Originally Posted by
mourinho
ive been struggling with this for a long time now, our track is carpet directly on concrete with ply / wood jumps etc. if you overshoot, you are landing on concrete from 5ft up after flying for 12ft+..
i think there are certain jumps and landings that are simply beyond the abilities of our cars suspension to control, these jumps you just need to focus on nailing the downramp every. single. time. if you cant manage this, you simply have to deal with the 'pack bounce' from running heavy oils/small holes or the chassis slap from running large holes/light oil.
i have tried all these combinations and there is no magic setup for flat landing a big jump apart from not flat landing a big jump..
A step in the right direction would be bladders. Bladders (w/ caps that breathe) would keep the air out of the oil as much as possible making them as consistent as possible. You could choose to run without the bleed screw for completely no rebound or with the screw for a little "pack" at the end of the stroke.

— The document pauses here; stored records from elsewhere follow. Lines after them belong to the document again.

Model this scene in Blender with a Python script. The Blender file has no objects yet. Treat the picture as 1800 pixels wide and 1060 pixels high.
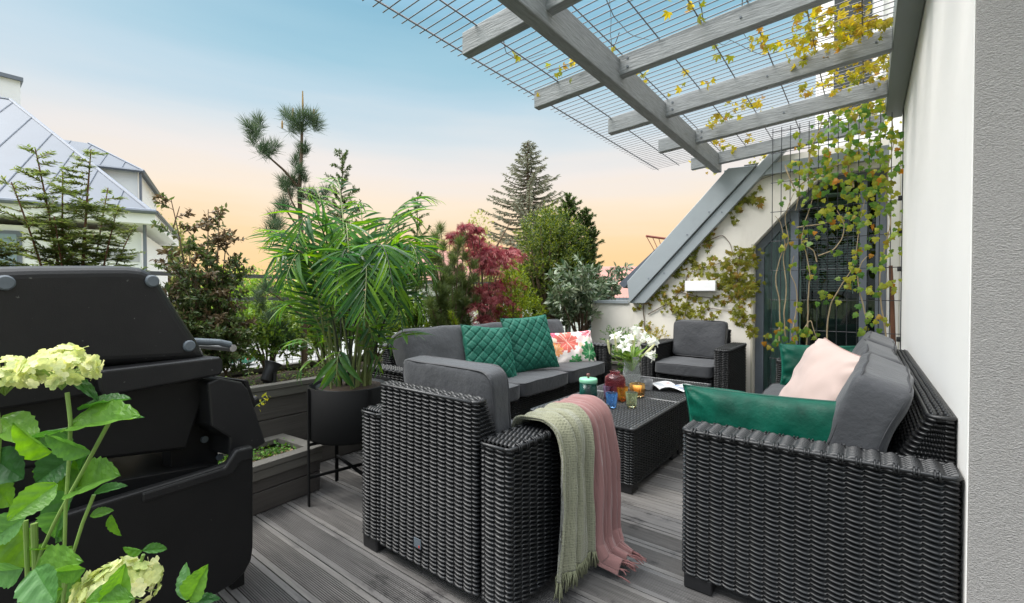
import bpy, bmesh, math, random
import numpy as np
from mathutils import Vector, Matrix, noise as mnoise
rnd = random.Random(7)
RS = np.random.RandomState(11)
PI = math.pi
S = bpy.context.scene
COL = S.collection
# ---------------------------------------------------------------- camera solve
FPX = 795.0; H = 1.03
TH = math.radians(38.07); PT = math.atan(12 / 795.0)
F0 = np.array([-math.sin(TH), math.cos(TH), 0.0]); RT = np.array([math.cos(TH), math.sin(TH), 0.0]); U0 = np.array([0, 0, 1.0])
FW = F0 * math.cos(PT) - U0 * math.sin(PT); UP = U0 * math.cos(PT) + F0 * math.sin(PT)
CAM = np.array([0, 0, H])
def ray(px, py): return FW + RT * (px - 900) / FPX + UP * (530 - py) / FPX
def at(px, py, d): return CAM + ray(px, py) * d
def atX(px, py, x): r = ray(px, py); return CAM + r * (x / r[0])
def atY(px, py, y): r = ray(px, py); return CAM + r * (y / r[1])
def atZ(px, py, z): r = ray(px, py); return CAM + r * ((z - H) / r[2])
def onplane(px, py, p0, n):
    r = ray(px, py); return CAM + r * (np.dot(np.array(p0) - CAM, n) / np.dot(r, n))
cd = bpy.data.cameras.new("camera"); cam = bpy.data.objects.new("camera", cd); COL.objects.link(cam)
cam.location = CAM; cam.rotation_euler = (PI / 2 - PT, 0, TH)
cd.sensor_fit = 'HORIZONTAL'; cd.sensor_width = 36; cd.lens = FPX / 1800 * 36; cd.clip_start = 0.02; cd.clip_end = 2000
S.camera = cam
# ---------------------------------------------------------------- mesh builder
class MB:
    def __init__(s): s.v = []; s.f = []; s.n = 0; s.col = []
    def add(s, v, f, col=None):
        v = np.asarray(v, float).reshape(-1, 3)
        s.v.append(v)
        if isinstance(f, np.ndarray): s.f.append(f + s.n)
        else: s.f.extend([np.array([q], int) + s.n for q in f])
        if col is not None: s.col.append(np.broadcast_to(np.asarray(col, float), (len(v), 3)))
        s.n += len(v); return s
    def box(s, a, b):
        x0, y0, z0 = a; x1, y1, z1 = b
        v = [(x0,y0,z0),(x1,y0,z0),(x1,y1,z0),(x0,y1,z0),(x0,y0,z1),(x1,y0,z1),(x1,y1,z1),(x0,y1,z1)]
        return s.add(v, np.array([(0,3,2,1),(4,5,6,7),(0,1,5,4),(1,2,6,5),(2,3,7,6),(3,0,4,7)]))
    def bar(s, p, q, w, h, up=(0, 0, 1)):
        p = np.array(p, float); q = np.array(q, float); d = q - p; d /= np.linalg.norm(d)
        x = np.cross(d, up); x /= np.linalg.norm(x); z = np.cross(x, d)
        c = [(-w/2,-h/2),(w/2,-h/2),(w/2,h/2),(-w/2,h/2)]
        v = [p + x*a + z*b for a, b in c] + [q + x*a + z*b for a, b in c]
        return s.add(v, np.array([(0,1,2,3),(7,6,5,4),(0,4,5,1),(1,5,6,2),(2,6,7,3),(3,7,4,0)]))
    def tube(s, pts, r, n=6, cap=True):
        pts = np.asarray(pts, float); m = len(pts); r = np.broadcast_to(np.asarray(r, float), (m,))
        t = np.gradient(pts, axis=0); t /= np.maximum(np.linalg.norm(t, axis=1, keepdims=True), 1e-9)
        a = np.array([0, 0, 1.0]) if abs(t[0][2]) < .9 else np.array([1.0, 0, 0])
        x = np.cross(t[0], a); x /= np.linalg.norm(x); V = []
        an = np.arange(n) * 2 * PI / n
        for i in range(m):
            x = x - t[i] * np.dot(x, t[i]); x /= max(np.linalg.norm(x), 1e-9); y = np.cross(t[i], x)
            V.append(pts[i] + r[i] * (np.cos(an)[:, None] * x + np.sin(an)[:, None] * y))
        i = np.arange(m - 1)[:, None]; j = np.arange(n)[None, :]; k = (j + 1) % n
        q = np.stack([i*n + j + 0*k, i*n + k, (i+1)*n + k, (i+1)*n + j + 0*k], -1).reshape(-1, 4)
        s.add(np.concatenate(V), q)
        if cap:
            b = s.n - m * n
            s.f.append(np.array([list(range(b + n - 1, b - 1, -1))])); s.f.append(np.array([list(range(b + (m-1)*n, b + m*n))]))
        return s
    def grid(s, P, closed_u=False, flip=False):
        P = np.asarray(P, float); a, b = P.shape[:2]
        i = np.arange(a - 1)[:, None]; j = np.arange(b if closed_u else b - 1)[None, :]; k = (j + 1) % b
        q = np.stack([i*b + j, i*b + k, (i+1)*b + k, (i+1)*b + j], -1).reshape(-1, 4)
        if flip: q = q[:, ::-1]
        return s.add(P.reshape(-1, 3), q)
    def lathe(s, prof, c=(0, 0, 0), n=32, rib=None):
        prof = np.asarray(prof, float); an = np.arange(n) * 2 * PI / n
        rr = prof[:, 0][:, None] * np.ones(n)[None, :]
        if rib is not None: rr = rr * (1 + rib[1] * np.cos(an * rib[0])[None, :])
        P = np.stack([rr * np.cos(an), rr * np.sin(an), np.repeat(prof[:, 1][:, None], n, 1)], -1) + np.array(c)
        return s.grid(P, True)
    def prism(s, poly, d):
        """polygon (list of 3d pts, planar) extruded along vector d"""
        p = np.asarray(poly, float); n = len(p); d = np.asarray(d, float)
        s.add(np.concatenate([p, p + d]), [])
        b = s.n - 2 * n
        s.f.append(np.array([list(range(b + n - 1, b - 1, -1))])); s.f.append(np.array([list(range(b + n, b + 2*n))]))
        for i in range(n): s.f.append(np.array([[b+i, b+(i+1) % n, b+n+(i+1) % n, b+n+i]]))
        return s
    def build(s, name, mat, parent=None, smooth=False, bevel=0, fix=False, seg=2):
        me = bpy.data.meshes.new(name)
        V = np.concatenate(s.v); F = s.f
        lt = np.concatenate([np.full(len(f), f.shape[1]) for f in F]); idx = np.concatenate([f.reshape(-1) for f in F])
        me.vertices.add(len(V)); me.vertices.foreach_set('co', V.astype(np.float32).ravel())
        me.loops.add(len(idx)); me.loops.foreach_set('vertex_index', idx.astype(np.int32))
        me.polygons.add(len(lt)); ls = np.concatenate([[0], np.cumsum(lt)[:-1]])
        me.polygons.foreach_set('loop_start', ls.astype(np.int32)); me.polygons.foreach_set('loop_total', lt.astype(np.int32))
        me.polygons.foreach_set('use_smooth', np.full(len(lt), smooth))
        if s.col:
            c = np.concatenate(s.col); at_ = me.color_attributes.new('tint', 'FLOAT_COLOR', 'POINT')
            at_.data.foreach_set('color', np.concatenate([c, np.ones((len(c), 1))], 1).astype(np.float32).ravel())
        me.update(calc_edges=True); me.validate()
        if fix:
            bm = bmesh.new(); bm.from_mesh(me); bmesh.ops.recalc_face_normals(bm, faces=bm.faces); bm.to_mesh(me); bm.free()
        me.materials.append(mat)
        o = bpy.data.objects.new(name, me); COL.objects.link(o)
        if bevel:
            m = o.modifiers.new('bevel', 'BEVEL'); m.width = bevel; m.segments = seg; m.limit_method = 'ANGLE'; m.angle_limit = .6
        if parent is not None: o.parent = parent
        return o
def thing(name, label, cat, loc=(0, 0, 0), rz=0, group=None):
    o = bpy.data.objects.new(name, None); COL.objects.link(o); o.location = loc; o.rotation_euler = (0, 0, rz); o.empty_display_size = .1
    return tag(o, label, cat, group)
def tag(o, label, cat, group=None):
    o['label'] = label; o['category'] = cat
    if group: o['group'] = group
    return o
def struct(o, kind='structure'):
    o['kind'] = kind; return o
def dup(root, loc, rz, label):
    r = root.copy(); COL.objects.link(r); r.location = loc; r.rotation_euler = (0, 0, rz); r['label'] = label
    for ch in list(root.children):
        c = ch.copy(); COL.objects.link(c); c.parent = r
        for g in list(ch.children):
            d = g.copy(); COL.objects.link(d); d.parent = c
    return r
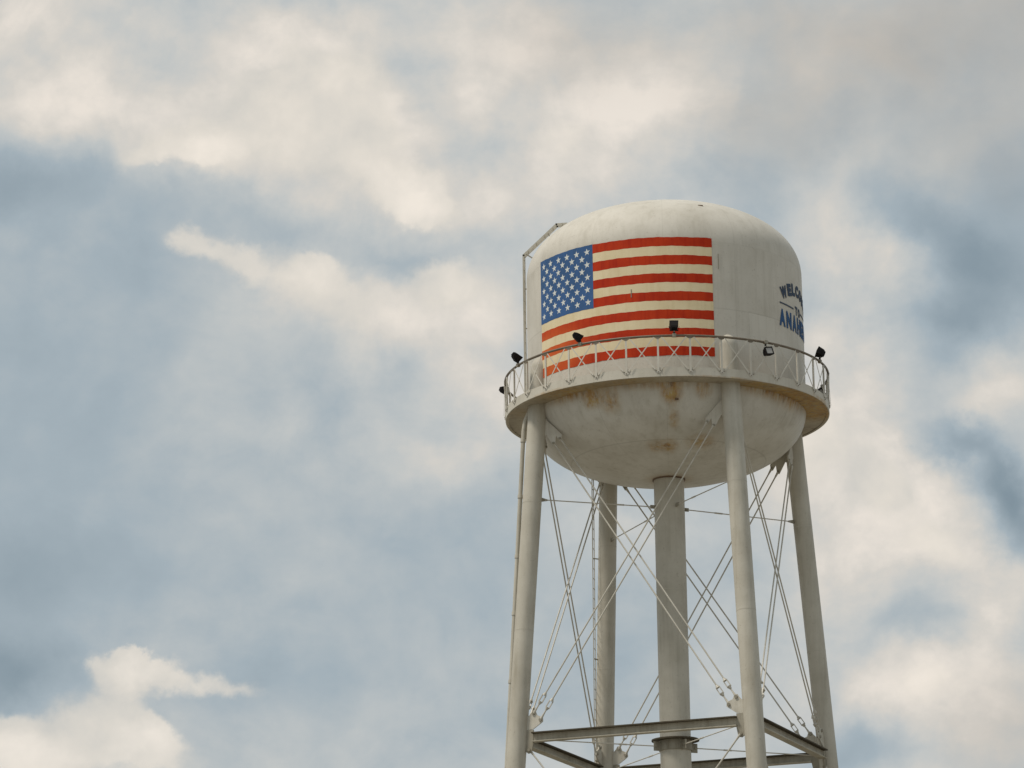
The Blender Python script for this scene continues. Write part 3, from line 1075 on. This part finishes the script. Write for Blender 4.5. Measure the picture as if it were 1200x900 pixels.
# azimuth on rail, box offset (tangent, outward, up), aim azimuth relative to inward, aim tilt, label
NAV = [
    (-63.9, (-.02, .06, .25), 25, -28, 35, 'black floodlight tilted like a diamond on the handrail left of the roof ladder'),
    (-97.5, (.0, .13, .02), 10, -20, 20, 'black floodlight hung outside the handrail at its far left end'),
    (-30.4, (-.08, .04, .23), -30, -30, 24, 'black floodlight on the handrail in front of the left red and white stripes'),
    (3.05, (.0, .03, .25), 0, 58, 0, 'black floodlight upright on the handrail before the right half of the flag'),
    (36.6, (.02, .05, -.30), 172, 12, 10, 'floodlight with pale lens showing, hanging below the handrail under the lettering'),
    (69.4, (.02, .03, .25), 30, 20, 14, 'black floodlight standing on the handrail right of the tank wall'),
    (103.0, (-.02, -.05, -.22), 60, -10, 30, 'black floodlight hanging low behind the railing posts at the far right'),
]
for i, (az, (ot, oo, ou), yaw_, tilt, roll_, lab) in enumerate(NAV):
    base = Vector(cyl(az, RB, RH))
    tan = Vector(cyl(az + 90, 1, 0))
    out = Vector(cyl(az, 1, 0))
    c = base + tan * ot + out * oo + Vector((0, 0, ou))
    if i == 0:
        fl = flood0
    else:
        fl = flood0.copy()
        col.objects.link(fl)
        for ch in flood0.children:
            if ch.name.split('.')[0] in ('housing', 'rim', 'lens', 'cooling_fins'):
                cc = ch.copy()
                col.objects.link(cc)
                cc.parent = fl
    fl.location = c
    inward = -out
    aim = math.atan2(inward.y, inward.x) + R_(yaw_)
    Rm = Matrix.Rotation(aim, 3, 'Z') @ Matrix.Rotation(-R_(tilt), 3, 'Y') @ Matrix.Rotation(R_(roll_), 3, 'X')
    fl.rotation_euler = Rm.to_euler()
    fl['label'] = lab
    fl['category'] = 'floodlight'
    fl['group'] = 'floodlights clamped around the balcony handrail'
    inv = Rm.transposed()
    loc = lambda q: inv @ (q - c)
    sgn = 1 if ou > 0 else -1
    # stem from the clamp to the yoke, clamp round the rail
    st_a = base + Vector((0, 0, sgn * .045))
    st_b = c - Vector((0, 0, sgn * .12))
    if abs(ou) < .1:
        st_a, st_b = base + out * .04, c - out * .08
    MB().tube(loc(st_a), loc(st_b), .016, 8).build('stem', M['steel'], fl, 60)
    MB().tube(loc(st_a + Vector((0, 0, sgn * .02))), loc(st_a + Vector((0, 0, sgn * .06))), .03, 8).build('swivel', M['black'], fl, 60)
    cm = MB()
    cm.box(loc(base), inv @ (tan * .055), inv @ (out * .046), inv @ Vector((0, 0, .046)))
    cm.build('clamp', M['steel'], fl)
    yk = MB()
    sd_ = Rm @ Vector((0, 1, 0))
    for s_ in (1, -1):
        yk.bar(loc(st_b + sd_ * s_ * .10), loc(c + sd_ * s_ * .145), .012, .03, (0, 1, 0))
    yk.bar(loc(st_b - sd_ * .12), loc(st_b + sd_ * .12), .03, .012, inv @ Vector((0, 0, 1)))
    yk.build('yoke', M['black'], fl)
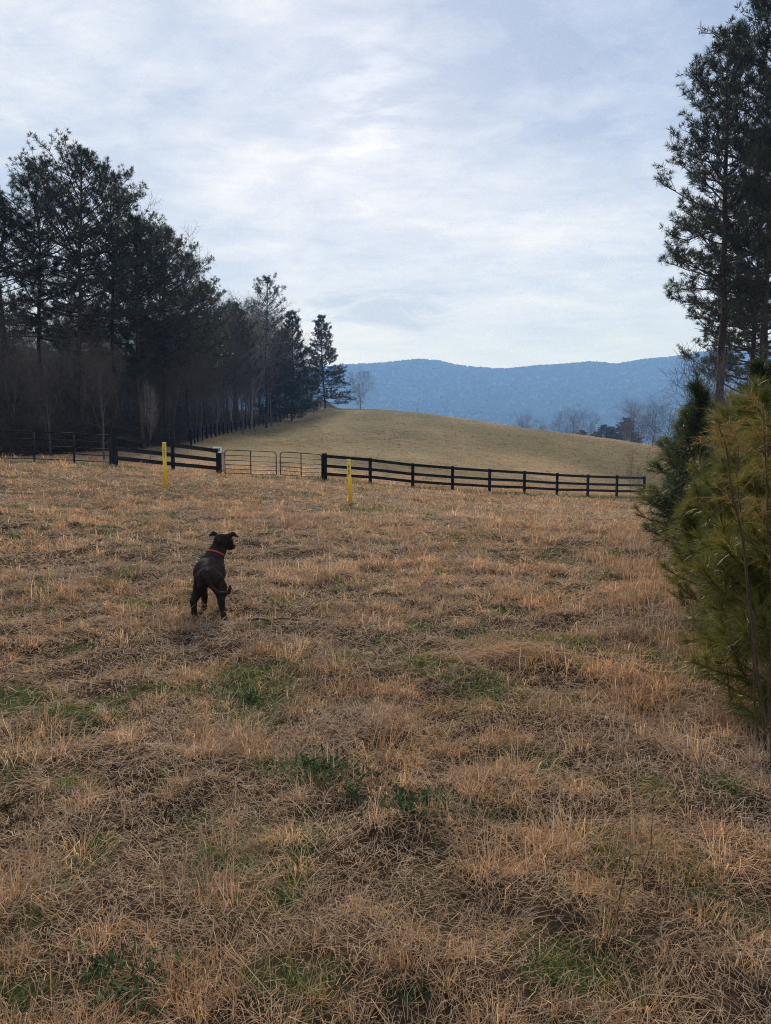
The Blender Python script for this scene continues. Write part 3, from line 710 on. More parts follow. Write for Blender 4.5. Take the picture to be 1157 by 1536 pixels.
stake(526, 757.5, 23.4, 'yellow marker post leaning very slightly left in front of the long board fence', R(-2.3),
      [(0, .17, .045, .014), (-.012, .20, .012, .05), (.012, .21, .014, .045), (0, .245, .045, .012), (.008, .33, .014, .06), (-.01, .345, .014, .05), (0, .38, .045, .014), (.01, .42, .012, .05), (-.012, .435, .012, .04)], R(-6))

# ------------------------------------------------------------------ trees
def tufts(Pt, D, size, K, wd, spread=.8, col=None, cvar=.3):
    """sprays of needles: diamond blades round each shoot tip"""
    T_ = len(Pt); d = norm(D[:, None] + rng.normal(0, spread, (T_, K, 3)))
    L = (size[:, None] * rng.uniform(.6, 1.15, (T_, K)))[..., None]
    side = norm(np.cross(d, rng.normal(0, 1, (T_, K, 3)))); b = Pt[:, None] + rng.normal(0, .04, (T_, K, 3)) * size[:, None, None]
    w = (wd * rng.uniform(.7, 1.3, (T_, K)))[..., None]
    V = np.stack([b, b + d * L * .45 + side * w, b + d * L, b + d * L * .45 - side * w], 2).reshape(-1, 3)
    Q = np.arange(T_ * K * 4).reshape(-1, 4)
    c = np.repeat(col * rng.uniform(1 - cvar, 1 + cvar, (T_, 1)), K * 4, 0)
    return V, Q, c
def pine_proto(seed, H=20., cb=.4, Rr=3.6, nb=62, prof='round', K=15, dens=1.0, needle=.34, droop=0.0, dead=6, trunk_r=None, wd=.017, spread=.72, lr=(.6, 1.18)):
    global rng
    keep = rng; rng = np.random.default_rng(seed)
    tr = trunk_r or H * .0095
    m = 14; zt = np.linspace(-.6, H * .97, m)
    wob = np.stack([np.cumsum(rng.normal(0, H * .004, m)), np.cumsum(rng.normal(0, H * .004, m)), np.zeros(m)], -1); wob -= wob[0]
    tp = np.stack([np.zeros(m), np.zeros(m), zt], -1) + wob
    rad = tr * (1 - .88 * np.clip(zt / H, 0, 1)) ** .9; rad[0] *= 1.35
    mb = MB(); mb.tube(tp, rad, 9)
    def tpt(z): return np.array([np.interp(z, zt, tp[:, k]) for k in range(3)])
    s0 = []; s1 = []; r0 = []; r1 = []; TP = []; TD = []
    def seg(a, b, x, y): s0.append(a); s1.append(b); r0.append(x); r1.append(y)
    for i in range(nb):
        f = (i + rng.random()) / nb; f = f ** .92; h = cb + (1 - cb) * f
        if prof == 'round': pr = (math.sin(math.pi * min(1, (.16 + f * .84)) ** .85)) ** .7 * .92 + .14
        elif prof == 'cone': pr = (1 - f) ** .75 + .1
        else: pr = .55 + .45 * math.sin(f * 7 + seed) if f < .8 else 2.6 * (1.02 - f)
        L = Rr * pr * rng.uniform(*lr); az = i * 2.399 + rng.normal(0, .4)
        el = R(-6 - droop + 62 * f ** 1.3) + rng.normal(0, .14); p = tpt(h * H * .97)
        d = np.array([math.cos(az) * math.cos(el), math.sin(az) * math.cos(el), math.sin(el)]); br = max(.018, L * .016); pts = [p]
        ns = 6
        for q in range(ns):
            d = norm(d + np.array([0, 0, .07 if droop < 10 else .03]) + rng.normal(0, .07, 3)); pts.append(pts[-1] + d * L / ns)
        for q in range(ns): seg(pts[q], pts[q + 1], br * (1 - q / ns * .8), br * (1 - (q + 1) / ns * .8))
        pts = np.array(pts)
        nsub = max(3, int(L * 3.2 * dens))
        for q in range(nsub):
            t = rng.uniform(.28, 1.0); a = t * ns; k = min(int(a), ns - 1); b0 = pts[k] + (pts[k + 1] - pts[k]) * (a - k)
            dd_ = norm(pts[k + 1] - pts[k]); sd = norm(np.cross(dd_, [0, 0, 1.])) * (1 if q % 2 else -1)
            sd2 = norm(dd_ * rng.uniform(.3, .9) + sd * rng.uniform(.4, 1.0) + np.array([0, 0, rng.uniform(-.05, .55)]))
            l2 = L * rng.uniform(.12, .34) * (1.15 - .5 * t) + .15
            b1 = b0 + sd2 * l2; seg(b0, b1, .016, .008)
            for e in range(3):
                fr = (.5, .78, 1.0)[e]; q0 = b0 + sd2 * l2 * fr
                d3 = norm(sd2 + rng.normal(0, .35, 3) + [0, 0, .45]); l3 = rng.uniform(.1, .35)
                q1 = q0 + d3 * l3; seg(q0, q1, .009, .006); TP.append(q1); TD.append(norm(d3 + [0, 0, .25]))
        TP.append(pts[-1]); TD.append(norm(d + [0, 0, .4]))
    for i in range(dead):                                     # bare stubs under the crown
        h = rng.uniform(cb * .45, cb) * H; az = rng.random() * 6.28; L = rng.uniform(.5, 1.8); p = tpt(h)
        d = np.array([math.cos(az), math.sin(az), rng.uniform(-.2, .3)]); seg(p, p + d * L * .5, .03, .02); seg(p + d * L * .5, p + d * L + [0, 0, .1], .02, .006)
    mb.segs(s0, s1, np.array(r0), np.array(r1), 4)
    trunk = mb.mesh('trunk', M_bark, True)
    TP = np.array(TP); TD = np.array(TD)
    cl = np.array([.036, .050, .022]) * (0.75 + .5 * rng.random((len(TP), 1))); yl = rng.random((len(TP), 1)) < .15
    cl = np.where(yl, cl * [1.5, 1.2, .8], cl)
    V, Q, c = tufts(TP, TD, np.full(len(TP), needle) * rng.uniform(.75, 1.2, len(TP)), K, wd, spread, cl)
    crown = mesh_np('crown', V, Q, None, c, M_needle)
    rng = keep
    return ('pine', trunk, crown, H)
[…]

I used bladders with no screw during a local points series with a some huge jumps.
video of layout. The jump area in front of the driver stand was changed from the original design. No proper landing was put in for various reasons. But racers found if they could take it like a triple and land it there was time to be gained and you know how racers get.
Obviously the use of bladders was half-baked as the shocks aren't designed for it but they managed to stay in position long enough and worked well enough. Eventually one failed to remain in the proper orientation but I'll chalk it up to the piston beating the stuff out of it.
Admittedly my hot lap was a tick slower(could have been conditions too) but the consistency gain was well worth it at the time.
I'm not one one to rush out to buy the latest and greatest item/fad. Heck I'm still racing a B5M. But, if AE came out with a proper design for using bladders. Boom. Money well spent.